Barbas de Molho

Márcio Coimbra

Márcio Coimbra

Foto: Reuters.
Foto: Reuters.

O ditado “colocar as barbas de molho” é uma expressão que significa a necessidade de paciência, cautela e prudência, algo que se aplica de forma perfeita em relação aos últimos acontecimentos na Síria. Ao se despedir de Bashar al-Assad, o país está livre de um ditador brutal. Entretanto, nada garante que o futuro seja auspicioso, especialmente sob o domínio de Abu Mohammed al-Jolani, chefe do grupo islamista HTS, uma dissidência da Al-Qaeda que assumiu o controle do país.

A Síria é formada pela confluência de etnias e grupos religiosos de difícil concertação, dentre eles muçulmanos xiitas, sunitas e alauítas, drusos, além de cristãos e judeus. Cerca de metade dos habitantes do país é de origem árabe, 15% são alauítas, 10% curdos, aproximadamente 10% são levantinos e os 15% restantes pertencem a diversos outros grupos étnicos, como nusairis, armênios e assírios. Um mosaico étnico-religioso de difícil equilíbrio, especialmente em uma região de constante conflito.

A formatação atual nasceu com o fim da Primeira Guerra Mundial, que repartiu o espólio do Império Otomano mediante o acordo Sykes Picot. Esta divisão arbitrária dos antigos territórios otomanos tem sido, desde então, fonte de instabilidade e conflitos na região. O território atual da Síria e Líbano ficou a cargo da França. O mandato francês se iniciou em 1923 e foi até 1946.

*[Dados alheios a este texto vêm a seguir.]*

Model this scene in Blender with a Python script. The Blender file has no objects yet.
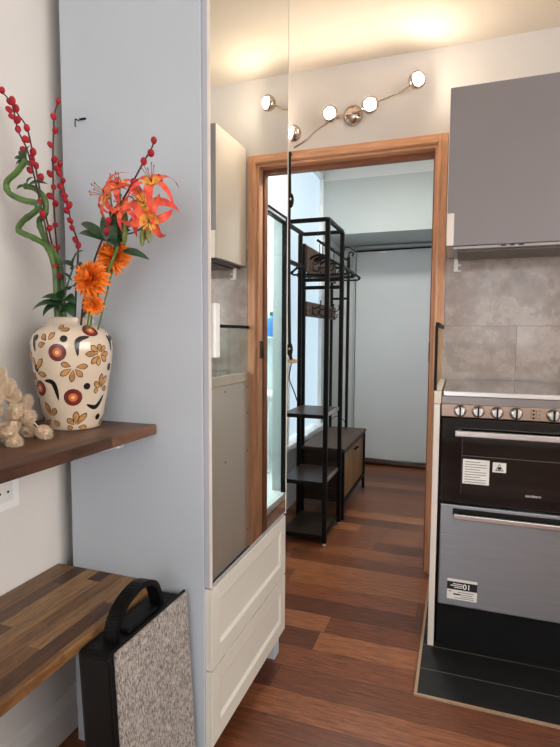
import bpy, bmesh, math, random
from mathutils import Vector, Matrix
R = math.radians
sc = bpy.context.scene
COL = sc.collection

# ---------------------------------------------------------------- camera
yaw, pit, rol = R(19.37), R(4.28), R(.305)
cr = Vector((math.cos(yaw), math.sin(yaw), 0)); cf = Vector((-math.sin(yaw), math.cos(yaw), 0)); cu = Vector((0, 0, 1))
f2 = cf * math.cos(pit) - cu * math.sin(pit); u2 = cu * math.cos(pit) + cf * math.sin(pit)
r3 = cr * math.cos(rol) + u2 * math.sin(rol); u3 = -cr * math.sin(rol) + u2 * math.cos(rol)
cd = bpy.data.cameras.new('camera'); cam = bpy.data.objects.new('camera', cd); COL.objects.link(cam)
m3 = Matrix((r3, u3, -f2)).transposed()
cam.matrix_world = Matrix.Translation((0, 0, 1.12)) @ m3.to_4x4()
cd.sensor_fit = 'HORIZONTAL'; cd.sensor_width = 36; cd.lens = 510 / 560 * 36; cd.clip_start = .02
sc.camera = cam
# ---------------------------------------------------------------- world, light levels, exposure
w = bpy.data.worlds.new('world'); sc.world = w; w.use_nodes = True
w.node_tree.nodes['Background'].inputs[0].default_value = (.75, .87, 1, 1)
w.node_tree.nodes['Background'].inputs[1].default_value = 1.0
KITCHEN_WINDOW = 1.6
DOOR_FILL = 1.35          # glazed door added behind the viewer as extra light for the kitchen
SIDE_FILL = 3.2      # unseen window added on the right to brighten the drawers
HALL_WINDOW = .36         # daylight through the frosted hall window
SHOWER_FILL = 80  # added lamp in place of the shower room's daylight
HALL_FILL = 32  # unseen lamp added to brighten the hall
SPOT_GLOW = 78            # the four balls of the wall lamp
vs = sc.view_settings
vs.view_transform = 'Standard'; vs.look = 'None'; vs.gamma = 1; vs.use_curve_mapping = False; vs.exposure = 1.15

# ---------------------------------------------------------------- mesh builder
class MB:
    def __init__(s): s.v = []; s.f = []; s.m = []; s.s = []
    def add(s, vs, fs, mi=0, sm=False):
        o = len(s.v); s.v += [tuple(v) for v in vs]
        for f in fs: s.f.append([o + i for i in f]); s.m.append(mi); s.s.append(sm)
        return s
    def box(s, x0, x1, y0, y1, z0, z1, bev=0, mi=0, seg=2):
        if bev:
            bm = bmesh.new(); bmesh.ops.create_cube(bm, size=1)
            for v in bm.verts: v.co = Vector(((x0 + x1) / 2 + v.co.x * (x1 - x0), (y0 + y1) / 2 + v.co.y * (y1 - y0), (z0 + z1) / 2 + v.co.z * (z1 - z0)))
            bmesh.ops.bevel(bm, geom=bm.edges[:], offset=bev, segments=seg, affect='EDGES', profile=.5)
            bm.verts.index_update()
            s.add([v.co for v in bm.verts], [[v.index for v in f.verts] for f in bm.faces], mi); bm.free(); return s
        vs = [(x, y, z) for x in (x0, x1) for y in (y0, y1) for z in (z0, z1)]
        return s.add(vs, [(0, 1, 3, 2), (4, 6, 7, 5), (0, 4, 5, 1), (2, 3, 7, 6), (0, 2, 6, 4), (1, 5, 7, 3)], mi)
    def tube(s, pts, r, seg=8, mi=0, cap=True):
        pts = [Vector(p) for p in pts]; n = len(pts); rs = r if isinstance(r, (list, tuple)) else [r] * n
        t0 = (pts[1] - pts[0]).normalized(); ref = Vector((0, 0, 1)) if abs(t0.z) < .9 else Vector((1, 0, 0))
        u = t0.cross(ref).normalized(); vs = []
        for i, p in enumerate(pts):
            t = (pts[min(i + 1, n - 1)] - pts[max(i - 1, 0)]).normalized()
            u = (u - t * u.dot(t)).normalized(); q = t.cross(u)
            for k in range(seg):
                a = 2 * math.pi * k / seg; vs.append(p + (u * math.cos(a) + q * math.sin(a)) * rs[i])
        fs = [(i * seg + k, i * seg + (k + 1) % seg, (i + 1) * seg + (k + 1) % seg, (i + 1) * seg + k) for i in range(n - 1) for k in range(seg)]
        o = len(s.f); s.add(vs, fs, mi, True)
        if cap:
            b = len(s.v) - n * seg
            s.f.append([b + k for k in range(seg)][::-1]); s.m.append(mi); s.s.append(False)
            s.f.append([b + (n - 1) * seg + k for k in range(seg)]); s.m.append(mi); s.s.append(False)
        return s
    def bar(s, a, b, w, mi=0, w2=None):           # square bar between two points along an axis
        a = Vector(a); b = Vector(b); h = w / 2; h2 = (w2 or w) / 2
        lo = [min(a[i], b[i]) for i in range(3)]; hi = [max(a[i], b[i]) for i in range(3)]
        d = max(range(3), key=lambda i: hi[i] - lo[i])
        ws = [h, h, h2] if d != 2 else [h, h2, 0]
        for i in range(3):
            if i != d: lo[i] -= ws[i]; hi[i] += ws[i]
        return s.box(lo[0], hi[0], lo[1], hi[1], lo[2], hi[2], min(.002, h * .3), mi, 1)
    def lathe(s, prof, c=(0, 0, 0), axis=(0, 0, 1), seg=32, mi=0, sy=1, cap=True):
        c = Vector(c); ax = Vector(axis).normalized(); ref = Vector((1, 0, 0)) if abs(ax.x) < .9 else Vector((0, 1, 0))
        u = (ref - ax * ref.dot(ax)).normalized(); q = ax.cross(u); vs = []
        for h, r in prof:
            for k in range(seg):
                a = 2 * math.pi * k / seg; vs.append(c + ax * h + u * (r * math.cos(a)) + q * (r * math.sin(a) * sy))
        n = len(prof)
        s.add(vs, [(i * seg + k, i * seg + (k + 1) % seg, (i + 1) * seg + (k + 1) % seg, (i + 1) * seg + k) for i in range(n - 1) for k in range(seg)], mi, True)
        if cap:
            b = len(s.v) - n * seg
            s.f.append([b + k for k in range(seg)][::-1]); s.m.append(mi); s.s.append(False)
            s.f.append([b + (n - 1) * seg + k for k in range(seg)]); s.m.append(mi); s.s.append(False)
        return s
    def ball(s, c, r, seg=14, rings=8, mi=0, rot=None):
        r = (r, r, r) if not isinstance(r, (tuple, list)) else r; c = Vector(c); M_ = rot or Matrix.Identity(3); vs = []
        for i in range(1, rings):
            p = math.pi * i / rings
            for k in range(seg):
                a = 2 * math.pi * k / seg
                vs.append(c + M_ @ Vector((r[0] * math.sin(p) * math.cos(a), r[1] * math.sin(p) * math.sin(a), r[2] * math.cos(p))))
        top = len(vs); vs.append(c + M_ @ Vector((0, 0, r[2]))); vs.append(c + M_ @ Vector((0, 0, -r[2])))
        fs = [(i * seg + k, (i + 1) * seg + k, (i + 1) * seg + (k + 1) % seg, i * seg + (k + 1) % seg) for i in range(rings - 2) for k in range(seg)]
        fs += [(top, k, (k + 1) % seg) for k in range(seg)]
        b = (rings - 2) * seg; fs += [(top + 1, b + (k + 1) % seg, b + k) for k in range(seg)]
        return s.add(vs, fs, mi, True)
    def prism(s, poly, f, t0, t1, mi=0):           # poly in 2D, f(a,b,t)->3D
        n = len(poly); vs = [f(a, b, t0) for a, b in poly] + [f(a, b, t1) for a, b in poly]
        return s.add(vs, [list(range(n))[::-1], list(range(n, 2 * n))] + [(i, (i + 1) % n, n + (i + 1) % n, n + i) for i in range(n)], mi)
    def petal(s, o, d, n, L, W, curl=.6, nu=7, nv=4, mats=(0,), cup=.25, tip=1.0, thick=.0):
        o = Vector(o); d = Vector(d).normalized(); n = Vector(n); n = (n - d * n.dot(d)).normalized(); q = d.cross(n); vs = []
        for i in range(nu + 1):
            t = i / nu; a = curl * t * t * 1.2
            p = o + d * (L * t * (math.cos(a) if t else 1)) - n * (L * t * math.sin(a))
            wd = W * (math.sin(math.pi * min(1, t * .93 + .07)) ** .8) * (1 - .25 * t * tip)
            for j in range(nv + 1):
                v = j / nv * 2 - 1; vs.append(p + q * (wd * v * .5) + n * (cup * wd * v * v * .5))
        fs = [[]]; fs = []
        for i in range(nu):
            for j in range(nv): fs.append(((i * (nv + 1) + j), (i + 1) * (nv + 1) + j, (i + 1) * (nv + 1) + j + 1, i * (nv + 1) + j + 1))
        b = len(s.v); s.v += [tuple(v) for v in vs]
        for k, f in enumerate(fs):
            s.f.append([b + i for i in f]); s.s.append(True)
            t = (k // nv) / nu; s.m.append(mats[min(len(mats) - 1, int(t * len(mats)))])
        return s
    def build(s, name, mats, parent=None, local=False, origin=None, mesh=None):
        if not isinstance(mats, (list, tuple)): mats = [mats]
        off = Vector((0, 0, 0))
        if parent is not None and not local: off = wloc(parent)
        if parent is None and origin is None:
            xs = [v[0] for v in s.v]; ys = [v[1] for v in s.v]; zs = [v[2] for v in s.v]
            origin = ((min(xs) + max(xs)) / 2, (min(ys) + max(ys)) / 2, min(zs))
        if parent is None: off = Vector(origin)
        me = bpy.data.meshes.new(name); me.from_pydata([tuple(Vector(v) - off) for v in s.v], [], s.f)
        for mm in mats: me.materials.append(mm)
        me.polygons.foreach_set('material_index', s.m); me.polygons.foreach_set('use_smooth', s.s); me.update()
        ob = bpy.data.objects.new(name, me); COL.objects.link(ob)
        if parent is not None: ob.parent = parent
        else: ob.location = off
        return ob
WL = {}
def wloc(o):
    p = Vector((0, 0, 0))
    while o is not None: p = p + Vector(o.location); o = o.parent
    return p
def tag(o, label, cat, group=None, kind=None):
    o['label'] = label; o['category'] = cat
    if group: o['group'] = group
    if kind: o['kind'] = kind
    return o
def thing(name, label, cat, loc, group=None, rot=None):
    o = bpy.data.objects.new(name, None); COL.objects.link(o); o.location = loc; o.empty_display_size = .05
    if rot: o.rotation_euler = rot
    return tag(o, label, cat, group)
def struct(name, mb, m, label, cat):
    o = mb.build(name, m, origin=(0, 0, 0)); return tag(o, label, cat, kind='structure')
def copy_tree(o, loc, label, parent=None):
    c = o.copy(); COL.objects.link(c)
    if parent is None: c.location = loc; c['label'] = label
    else: c.parent = parent
    for ch in [x for x in bpy.data.objects if x.parent == o]: copy_tree(ch, None, None, c)
    return c
def spline(pts, n=6):
    P = [Vector(p) for p in pts]; out = []
    for i in range(len(P) - 1):
        a, b, c, d = P[max(i - 1, 0)], P[i], P[i + 1], P[min(i + 2, len(P) - 1)]
        for k in range(n):
            t = k / n; out.append(.5 * ((2 * b) + (c - a) * t + (2 * a - 5 * b + 4 * c - d) * t * t + (3 * b - a - 3 * c + d) * t ** 3))
    return out + [P[-1]]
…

A lógica do Império Otomano, que tolerava etnias, povos diversos, tribos, clãs, sistemas de governança de todos os tipos e valores, com a única obrigação de pagar tributos ao Sultão, havia sido extinta. Se durante quatro séculos, cristãos, judeus, xiitas, sunitas, coptas, drusos, gregos ortodoxos, conviviam dentro das fronteiras do Império sem maiores conflitos, existia agora a perspectiva de criação de um país, onde repousavam diversas nações. Uma receita perfeita para o caos.

A lógica francesa acabou por dividir a Síria em seis territórios, Damasco, Alepo, Estado dos Alauitas, Jebel Druzo, Halay e Sadnjak de Alexandreta, uma divisão que tentava, dentro dos limites possíveis, manter a autonomia étnico-religiosa das regiões. O risco da sobreposição de um grupo em detrimento de outros sempre fez parte da história do país e se tornou um perigo contínuo, porém se transformou em uma palpável realidade com a chegada de Hafez al-Assad ao poder em 1971.

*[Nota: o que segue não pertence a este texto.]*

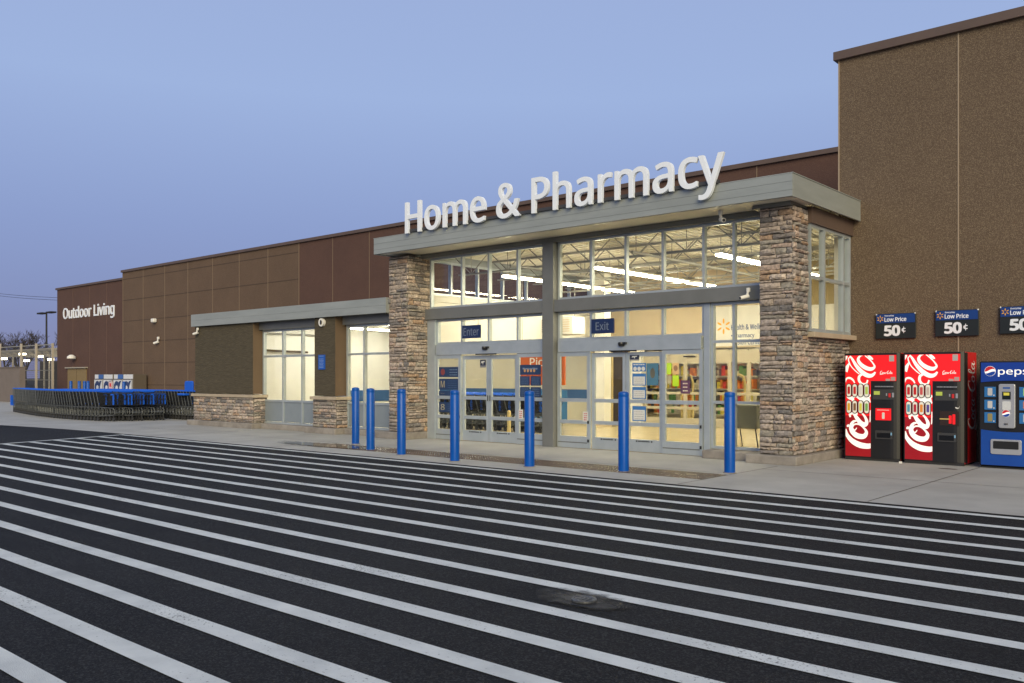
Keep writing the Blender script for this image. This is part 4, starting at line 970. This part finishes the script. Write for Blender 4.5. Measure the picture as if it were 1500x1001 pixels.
def place(src, loc, rz, label, group):
    if src.name not in used: used[src.name] = 1; src.location = loc; src.rotation_euler = (0, 0, rz); src['label'] = label; src['group'] = group; return src
    return copy_thing(src, loc, rz, label, group)
for i, (x, y, a) in enumerate(along(path, .215)):
    hb = x > -32.4 and i % 2 == 0
    place(cb if hb else ca, (x, y, .006), a + rnd.uniform(-.012, .012), LD if hb else LA, 'nested carts with blue bumpers outside' if hb else 'nested carts in the front row')
for i in range(42):
    x = -35.2 + i * .215; hb = x > -28.9 and i % 3 == 0
    place(cb if hb else ca, (x, 15.9 + rnd.uniform(-.012, .012), .006), rnd.uniform(-.012, .012), LD if hb else LB, 'nested carts with blue bumpers outside' if hb else 'nested carts in the rear row')
for yr, xe, n_, nm in ((14.12, -29.5, 30, 'second'), (14.80, -29.35, 32, 'third')):
    for i in range(n_):
        hb = i < 5
        place(cb if hb else ca, (xe - i * .215, yr + rnd.uniform(-.012, .012), .006), rnd.uniform(-.012, .012), LD if hb else 'dark grey wire shopping cart nested in the %s of the four rows outside' % nm, 'nested carts with blue bumpers outside' if hb else 'nested carts in the %s row' % nm)
for i in range(16): place(cb, (-20.2 + i * .36, 18.3, .012), math.pi * (0 if i % 16 else 0) + rnd.uniform(-.02, .02), LC, 'carts inside behind the enter doors')
for i in range(14): place(cb, (-20.6 + i * .36, 19.4, .012), rnd.uniform(-.02, .02), 'shopping cart with blue corner bumpers in the rear row inside the enter doors', 'carts in the rear row inside')
o = MB(); o.box(-41.15, -41.05, 14.35, 14.5, .30, .72); o.box(-41.1, -40.9, 14.36, 14.5, .28, .34); tag(o.build('cart_guard', CBLUE, loc=(-41.1, 14.4, .28)), 'blue upright plastic guard at the left end of the curved cart row', 'cart guard')
o = thing('child_seat', (-28.75, 15.9, .9), 'upright blue plastic child seat standing up at the right end of the outside cart rows', 'child seat')
MB().prism(rrect(-29.0, -28.45, .88, 1.36, .08), 15.75, 15.81).build('back', CBLUE, o, bevel=.02); MB().box(-28.95, -28.5, 15.45, 15.748, .86, .93).build('seat', CBLUE, o, bevel=.02)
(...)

O mosaico étnico-religioso do passado é uma realidade ainda mais intrincada no presente, com ainda sérios agravantes, como o enorme êxodo de sírios que buscou refúgio em outros lugares do mundo. O risco está em o país se tornar mais um protetorado islâmico radical como o Afeganistão ou um novo Iraque. O país, defendido por anos por milícias, detentor de bases russas e aliado preferencial do Irã na região, está mergulhado na incerteza e na possibilidade real de guerra civil ou mesmo o massacre de alguma das minorias que fazem parte deste intrincado jogo de poder.

A queda de Bashar al-Assad é certamente o fim de um ciclo de terror, porém, é também o encerramento de um governo laico que conseguiu durante cinco décadas manter os pilares de unidade de um país fraturado. O futuro pode guardar um governo com traços teocráticos, alianças perigosas e a manutenção dos porões de um regime ditatorial. Como disse, a queda de Assad deve ser celebrada, mas é momento de colocar as barbas de molho.